FAS

NARA Cannot Assure Complete Transfer of Bush Records

01.05.09 | 3 min read | Text by Steven Aftergood

The impending transfer of Bush Administration records to the custody of the National Archives and Records Administration (NARA) will challenge the capacity of the Archives to absorb them because of their enormous volume and the diverse formats of various electronic records.

But there is also a fundamental question concerning the integrity of the transfer process, which relies on the good faith of executive branch officials and which can be subverted by design or neglect.

“There really is no practical way we know of for NARA to be assured that every document in paper or electronic form has been received from an agency,” Dr. Allen Weinstein, the former Archivist of the United States, told Congress last year (pdf, at p. 136).  “Nor can NARA police the records management practices of over 300 federal agencies to ensure that permanent records are not purposefully or unintentionally withheld from the National Archives. Federal agencies are expected to fulfill their statutory responsibilities.”

“NARA must rely on the agency records officers, other agency officials, and a vigilant public and press to inform us of any such failure to act,” he said.

As for presidential records in particular, Dr. Weinstein said “the incumbent President is solely responsible for ensuring that … components of the Executive Office of the President adhere to the records requirements set out in [the Presidential Records Act].”  Although the President is supposed to obtain the written views of the Archivist prior to any proposed destruction of non-permanent records, “the final disposal authority rests with the incumbent president… regardless of the Archivist’s views.”

See “National Archives Oversight: Protecting Our Nation’s History for Future Generations,” hearing before the Senate Committee on Homeland Security and Governmental Affairs, May 14, 2008 (esp. pp. 131-136).

An estimated 25,000 boxes of White House documents are to be transferred to the Archives, R. Jeffrey Smith of the Washington Post reported (“Bush E-Mails May Be Secret a Bit Longer,” December 21).  Electronic records of the Bush White House are believed to total 100 terabytes of information, or about 50 times the volume of electronic records left behind by the Clinton White House in 2001, Robert Pear and Scott Shane reported (“Bush Data Threatens to Overload Archives,” New York Times, December 27, 2008).

Volume aside, the White House electronic records were often generated in non-standard formats using proprietary software that somehow must be accommodated by NARA.

“The biggest risk facing NARA that could disrupt a successful transition is our ability to ingest the electronic records of the White House,” Dr.
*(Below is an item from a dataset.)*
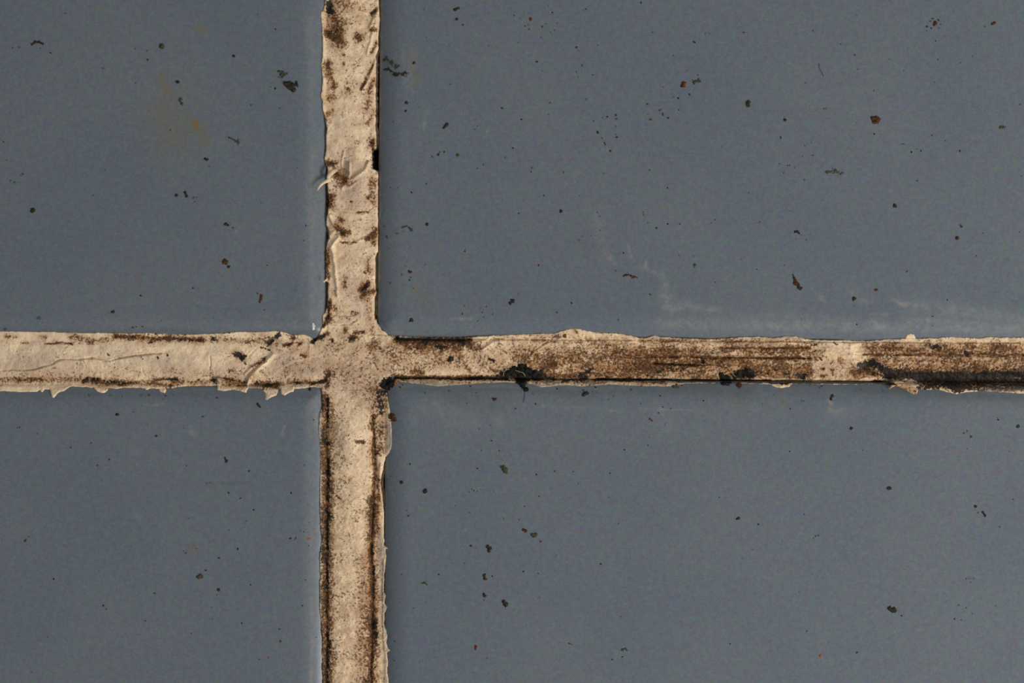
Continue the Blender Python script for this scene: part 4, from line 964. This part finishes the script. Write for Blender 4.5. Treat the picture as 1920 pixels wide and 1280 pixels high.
names = {'UL': 'upper left', 'UR': 'upper right', 'LL': 'lower left', 'LR': 'lower right'}
mats_order = list(MATS.keys())
for key in TILES:
    V = []; F = []; MI = []
    for (px, py, r, mk) in dots:
        if tile_of(px, py) != key: continue
        k = 9; n0 = len(V)
        g = zc(px, py, 0)
        ph = rng.random() * 6.28; el = 1 + .35 * rng.random(); an = rng.random() * 3.14
        rr = [r * (.72 + .5 * rng.random()) for _ in range(k)]
        for (sc, hz) in ((1.0, -.8), (.92, .5), (.5, .5 + .35 * r)):
            for j in range(k):
                a = ph + 6.2832 * j / k
                ux, uy = rr[j] * sc * math.cos(a) * el, rr[j] * sc * math.sin(a) / el
                V.append((wx(px + ux * math.cos(an) - uy * math.sin(an)), wy(py + ux * math.sin(an) + uy * math.cos(an)), (g + hz) * S))
        V.append((wx(px), wy(py), (g + .5 + .45 * r) * S))
        for lvl in range(2):
            for j in range(k):
                a_, b_ = n0 + lvl * k + j, n0 + lvl * k + (j + 1) % k
                F.append((a_, a_ + k, b_ + k)); F.append((a_, b_ + k, b_)); MI += [mats_order.index(mk)] * 2
        for j in range(k):
            F.append((n0 + 2 * k + j, n0 + 3 * k, n0 + 2 * k + (j + 1) % k)); MI.append(mats_order.index(mk))
    o = make_mesh('dirt_specks', V, F, MATS['d'], None, True)
    for mk in mats_order[1:]: o.data.materials.append(MATS[mk])
    o.data.polygons.foreach_set('material_index', np.array(MI, np.int32)); o.data.update()
    o['kind'] = 'stuff'; o['category'] = 'dirt specks'
    o['label'] = 'fine dark specks of dirt sprinkled over the %s tile' % names[key]

# lamp glint shaped as a pale dome on the upper left tile's corner
glint_dome = crumb('corner_glint', [(586.5, 607, 2.4), (587.5, 611, 3.4), (587, 616, 2.8)], bpy.data.materials.new('glint_white'), .4, 71, jag=.03)
glint_dome.data.materials[0].use_nodes = True
_b = glint_dome.data.materials[0].node_tree.nodes['Principled BSDF']
_b.inputs['Base Color'].default_value = lin(186, 186, 182); _b.inputs['Roughness'].default_value = .2
glint_dome.parent = t_ul
glint_dome['label'] = 'bright white glint shaped as a small dome at the tile corner'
Weinstein said.  A plan to address this risk was approved November 7, the New York Times reported.

Vice President Richard B. Cheney recently argued (pdf, at p. 24) that “The Vice President alone may determine what constitutes vice presidential records or personal records, how his records will be created, maintained, managed and disposed, and are all actions that are committed to his discretion by law” (as reported by Pamela Hess of Associated Press on December 18).

That view was disputed by Citizens for Responsibility and Ethics in Washington and historians who filed a lawsuit seeking to ensure compliance with the Presidential Records Act (PRA).  “[The Vice President’s] demand for unchecked discretion not only contravenes binding Circuit precedent, but … is repugnant to our democratic ideals and the rule of law,” they argued in a December 22 pleading.